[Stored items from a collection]
────────────────

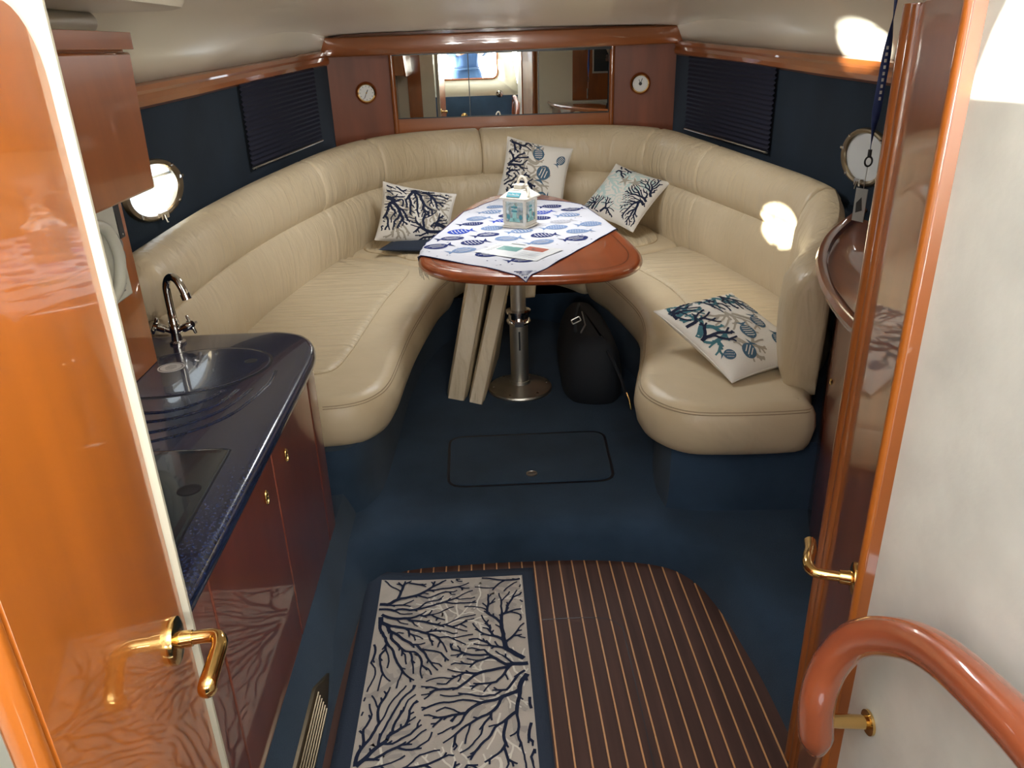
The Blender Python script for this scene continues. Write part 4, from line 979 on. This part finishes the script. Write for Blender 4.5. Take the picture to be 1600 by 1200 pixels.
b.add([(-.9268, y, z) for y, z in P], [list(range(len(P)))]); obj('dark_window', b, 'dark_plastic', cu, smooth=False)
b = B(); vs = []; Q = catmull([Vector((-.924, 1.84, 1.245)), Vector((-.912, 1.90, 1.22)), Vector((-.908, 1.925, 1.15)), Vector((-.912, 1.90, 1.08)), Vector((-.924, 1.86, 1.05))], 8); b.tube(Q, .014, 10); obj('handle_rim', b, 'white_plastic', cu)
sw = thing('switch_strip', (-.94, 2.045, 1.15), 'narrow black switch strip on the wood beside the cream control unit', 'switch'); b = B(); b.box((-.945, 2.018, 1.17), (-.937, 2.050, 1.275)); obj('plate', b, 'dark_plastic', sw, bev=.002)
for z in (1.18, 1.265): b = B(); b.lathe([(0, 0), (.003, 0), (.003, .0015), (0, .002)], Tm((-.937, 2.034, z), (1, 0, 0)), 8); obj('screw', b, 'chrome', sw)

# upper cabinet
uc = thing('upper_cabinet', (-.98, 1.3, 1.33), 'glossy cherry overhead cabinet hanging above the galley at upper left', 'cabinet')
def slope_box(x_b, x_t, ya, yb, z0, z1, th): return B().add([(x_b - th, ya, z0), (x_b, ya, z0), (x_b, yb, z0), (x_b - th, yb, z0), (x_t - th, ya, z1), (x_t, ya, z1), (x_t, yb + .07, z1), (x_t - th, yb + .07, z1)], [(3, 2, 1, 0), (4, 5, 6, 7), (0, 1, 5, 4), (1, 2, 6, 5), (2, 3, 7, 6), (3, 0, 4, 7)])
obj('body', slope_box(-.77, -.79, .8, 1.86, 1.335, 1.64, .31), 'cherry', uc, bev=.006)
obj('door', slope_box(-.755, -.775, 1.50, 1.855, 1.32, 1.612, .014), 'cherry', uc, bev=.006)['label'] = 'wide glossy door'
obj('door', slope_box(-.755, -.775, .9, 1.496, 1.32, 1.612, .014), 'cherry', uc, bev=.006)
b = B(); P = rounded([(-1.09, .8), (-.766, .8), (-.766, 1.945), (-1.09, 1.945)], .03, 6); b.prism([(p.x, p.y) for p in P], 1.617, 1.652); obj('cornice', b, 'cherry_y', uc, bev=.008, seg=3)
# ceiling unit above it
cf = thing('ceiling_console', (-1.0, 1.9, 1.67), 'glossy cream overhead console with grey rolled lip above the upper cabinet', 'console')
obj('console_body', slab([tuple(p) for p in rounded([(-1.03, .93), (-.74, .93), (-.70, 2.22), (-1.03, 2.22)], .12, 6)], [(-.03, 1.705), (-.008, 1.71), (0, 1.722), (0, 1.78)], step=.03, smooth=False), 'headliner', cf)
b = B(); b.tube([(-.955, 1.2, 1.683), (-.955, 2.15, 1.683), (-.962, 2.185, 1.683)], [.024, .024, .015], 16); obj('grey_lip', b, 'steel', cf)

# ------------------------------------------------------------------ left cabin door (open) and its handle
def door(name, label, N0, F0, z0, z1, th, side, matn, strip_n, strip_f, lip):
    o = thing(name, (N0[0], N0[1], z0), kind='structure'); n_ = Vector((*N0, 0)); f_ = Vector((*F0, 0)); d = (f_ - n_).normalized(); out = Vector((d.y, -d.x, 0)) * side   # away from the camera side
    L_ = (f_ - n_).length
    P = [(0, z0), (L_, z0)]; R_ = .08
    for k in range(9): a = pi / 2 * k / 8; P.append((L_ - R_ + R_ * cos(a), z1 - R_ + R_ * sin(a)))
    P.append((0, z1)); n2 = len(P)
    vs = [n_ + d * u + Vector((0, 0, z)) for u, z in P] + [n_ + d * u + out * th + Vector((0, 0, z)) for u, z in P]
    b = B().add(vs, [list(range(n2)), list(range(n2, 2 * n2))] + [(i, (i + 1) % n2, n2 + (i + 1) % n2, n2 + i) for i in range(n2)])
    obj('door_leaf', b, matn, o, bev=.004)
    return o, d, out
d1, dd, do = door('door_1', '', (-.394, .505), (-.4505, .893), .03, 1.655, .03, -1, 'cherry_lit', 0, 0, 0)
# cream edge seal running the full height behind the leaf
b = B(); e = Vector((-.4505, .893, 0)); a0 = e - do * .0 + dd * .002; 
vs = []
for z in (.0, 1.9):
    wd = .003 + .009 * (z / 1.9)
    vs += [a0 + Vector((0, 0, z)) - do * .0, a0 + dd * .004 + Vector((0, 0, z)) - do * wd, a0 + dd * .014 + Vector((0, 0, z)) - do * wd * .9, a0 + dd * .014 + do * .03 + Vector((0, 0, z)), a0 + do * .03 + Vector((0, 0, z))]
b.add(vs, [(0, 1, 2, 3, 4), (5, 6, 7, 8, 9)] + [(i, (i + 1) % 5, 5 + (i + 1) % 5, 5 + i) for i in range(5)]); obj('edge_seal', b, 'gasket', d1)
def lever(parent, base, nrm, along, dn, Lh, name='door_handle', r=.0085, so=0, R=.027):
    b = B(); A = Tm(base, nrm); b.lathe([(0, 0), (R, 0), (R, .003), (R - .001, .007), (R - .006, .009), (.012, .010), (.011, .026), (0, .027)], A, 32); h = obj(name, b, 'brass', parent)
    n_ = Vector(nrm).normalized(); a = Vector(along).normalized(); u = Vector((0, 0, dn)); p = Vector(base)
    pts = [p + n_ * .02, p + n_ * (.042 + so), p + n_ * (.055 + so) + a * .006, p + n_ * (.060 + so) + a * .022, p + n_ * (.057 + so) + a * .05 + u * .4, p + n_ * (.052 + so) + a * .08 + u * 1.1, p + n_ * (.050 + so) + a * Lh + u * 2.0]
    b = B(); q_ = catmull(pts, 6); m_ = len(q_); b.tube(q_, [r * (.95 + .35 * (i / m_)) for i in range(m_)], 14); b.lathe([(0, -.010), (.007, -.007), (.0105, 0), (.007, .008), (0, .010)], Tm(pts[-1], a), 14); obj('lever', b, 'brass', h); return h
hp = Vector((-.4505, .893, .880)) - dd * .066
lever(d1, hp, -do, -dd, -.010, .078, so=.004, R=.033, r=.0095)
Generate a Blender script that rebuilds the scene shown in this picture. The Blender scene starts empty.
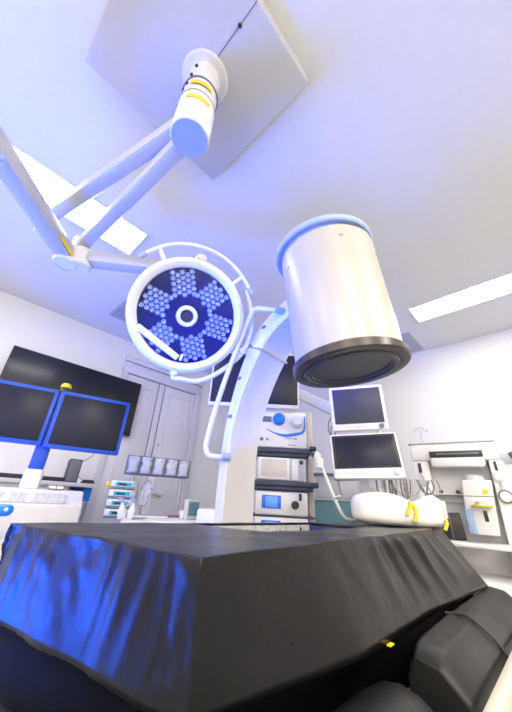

────────────────

** TASK BRIEF **
With the pictures left out, transcribe the material exactly.

** SOLUTION TO THIS TASK **
The Blender Python script for this scene continues. Write part 4, from line 979 on. This part finishes the script. Write for Blender 4.5. Take the picture to be 1600 by 1200 pixels.
b.add([(-.9268, y, z) for y, z in P], [list(range(len(P)))]); obj('dark_window', b, 'dark_plastic', cu, smooth=False)
b = B(); vs = []; Q = catmull([Vector((-.924, 1.84, 1.245)), Vector((-.912, 1.90, 1.22)), Vector((-.908, 1.925, 1.15)), Vector((-.912, 1.90, 1.08)), Vector((-.924, 1.86, 1.05))], 8); b.tube(Q, .014, 10); obj('handle_rim', b, 'white_plastic', cu)
sw = thing('switch_strip', (-.94, 2.045, 1.15), 'narrow black switch strip on the wood beside the cream control unit', 'switch'); b = B(); b.box((-.945, 2.018, 1.17), (-.937, 2.050, 1.275)); obj('plate', b, 'dark_plastic', sw, bev=.002)
for z in (1.18, 1.265): b = B(); b.lathe([(0, 0), (.003, 0), (.003, .0015), (0, .002)], Tm((-.937, 2.034, z), (1, 0, 0)), 8); obj('screw', b, 'chrome', sw)

# upper cabinet
uc = thing('upper_cabinet', (-.98, 1.3, 1.33), 'glossy cherry overhead cabinet hanging above the galley at upper left', 'cabinet')
def slope_box(x_b, x_t, ya, yb, z0, z1, th): return B().add([(x_b - th, ya, z0), (x_b, ya, z0), (x_b, yb, z0), (x_b - th, yb, z0), (x_t - th, ya, z1), (x_t, ya, z1), (x_t, yb + .07, z1), (x_t - th, yb + .07, z1)], [(3, 2, 1, 0), (4, 5, 6, 7), (0, 1, 5, 4), (1, 2, 6, 5), (2, 3, 7, 6), (3, 0, 4, 7)])
obj('body', slope_box(-.77, -.79, .8, 1.86, 1.335, 1.64, .31), 'cherry', uc, bev=.006)
obj('door', slope_box(-.755, -.775, 1.50, 1.855, 1.32, 1.612, .014), 'cherry', uc, bev=.006)['label'] = 'wide glossy door'
obj('door', slope_box(-.755, -.775, .9, 1.496, 1.32, 1.612, .014), 'cherry', uc, bev=.006)
b = B(); P = rounded([(-1.09, .8), (-.766, .8), (-.766, 1.945), (-1.09, 1.945)], .03, 6); b.prism([(p.x, p.y) for p in P], 1.617, 1.652); obj('cornice', b, 'cherry_y', uc, bev=.008, seg=3)
# ceiling unit above it
cf = thing('ceiling_console', (-1.0, 1.9, 1.67), 'glossy cream overhead console with grey rolled lip above the upper cabinet', 'console')
obj('console_body', slab([tuple(p) for p in rounded([(-1.03, .93), (-.74, .93), (-.70, 2.22), (-1.03, 2.22)], .12, 6)], [(-.03, 1.705), (-.008, 1.71), (0, 1.722), (0, 1.78)], step=.03, smooth=False), 'headliner', cf)
b = B(); b.tube([(-.955, 1.2, 1.683), (-.955, 2.15, 1.683), (-.962, 2.185, 1.683)], [.024, .024, .015], 16); obj('grey_lip', b, 'steel', cf)

# ------------------------------------------------------------------ left cabin door (open) and its handle
def door(name, label, N0, F0, z0, z1, th, side, matn, strip_n, strip_f, lip):
    o = thing(name, (N0[0], N0[1], z0), kind='structure'); n_ = Vector((*N0, 0)); f_ = Vector((*F0, 0)); d = (f_ - n_).normalized(); out = Vector((d.y, -d.x, 0)) * side   # away from the camera side
    L_ = (f_ - n_).length
    P = [(0, z0), (L_, z0)]; R_ = .08
    for k in range(9): a = pi / 2 * k / 8; P.append((L_ - R_ + R_ * cos(a), z1 - R_ + R_ * sin(a)))
    P.append((0, z1)); n2 = len(P)
    vs = [n_ + d * u + Vector((0, 0, z)) for u, z in P] + [n_ + d * u + out * th + Vector((0, 0, z)) for u, z in P]
    b = B().add(vs, [list(range(n2)), list(range(n2, 2 * n2))] + [(i, (i + 1) % n2, n2 + (i + 1) % n2, n2 + i) for i in range(n2)])
    obj('door_leaf', b, matn, o, bev=.004)
    return o, d, out
d1, dd, do = door('door_1', '', (-.394, .505), (-.4505, .893), .03, 1.655, .03, -1, 'cherry_lit', 0, 0, 0)
# cream edge seal running the full height behind the leaf
b = B(); e = Vector((-.4505, .893, 0)); a0 = e - do * .0 + dd * .002; 
vs = []
for z in (.0, 1.9):
    wd = .003 + .009 * (z / 1.9)
    vs += [a0 + Vector((0, 0, z)) - do * .0, a0 + dd * .004 + Vector((0, 0, z)) - do * wd, a0 + dd * .014 + Vector((0, 0, z)) - do * wd * .9, a0 + dd * .014 + do * .03 + Vector((0, 0, z)), a0 + do * .03 + Vector((0, 0, z))]
b.add(vs, [(0, 1, 2, 3, 4), (5, 6, 7, 8, 9)] + [(i, (i + 1) % 5, 5 + (i + 1) % 5, 5 + i) for i in range(5)]); obj('edge_seal', b, 'gasket', d1)
def lever(parent, base, nrm, along, dn, Lh, name='door_handle', r=.0085, so=0, R=.027):
    b = B(); A = Tm(base, nrm); b.lathe([(0, 0), (R, 0), (R, .003), (R - .001, .007), (R - .006, .009), (.012, .010), (.011, .026), (0, .027)], A, 32); h = obj(name, b, 'brass', parent)
    n_ = Vector(nrm).normalized(); a = Vector(along).normalized(); u = Vector((0, 0, dn)); p = Vector(base)
    pts = [p + n_ * .02, p + n_ * (.042 + so), p + n_ * (.055 + so) + a * .006, p + n_ * (.060 + so) + a * .022, p + n_ * (.057 + so) + a * .05 + u * .4, p + n_ * (.052 + so) + a * .08 + u * 1.1, p + n_ * (.050 + so) + a * Lh + u * 2.0]
    b = B(); q_ = catmull(pts, 6); m_ = len(q_); b.tube(q_, [r * (.95 + .35 * (i / m_)) for i in range(m_)], 14); b.lathe([(0, -.010), (.007, -.007), (.0105, 0), (.007, .008), (0, .010)], Tm(pts[-1], a), 14); obj('lever', b, 'brass', h); return h
hp = Vector((-.4505, .893, .880)) - dd * .066
lever(d1, hp, -do, -dd, -.010, .078, so=.004, R=.033, r=.0095)
Generate a Blender script that rebuilds the scene shown in this picture. The Blender scene starts empty.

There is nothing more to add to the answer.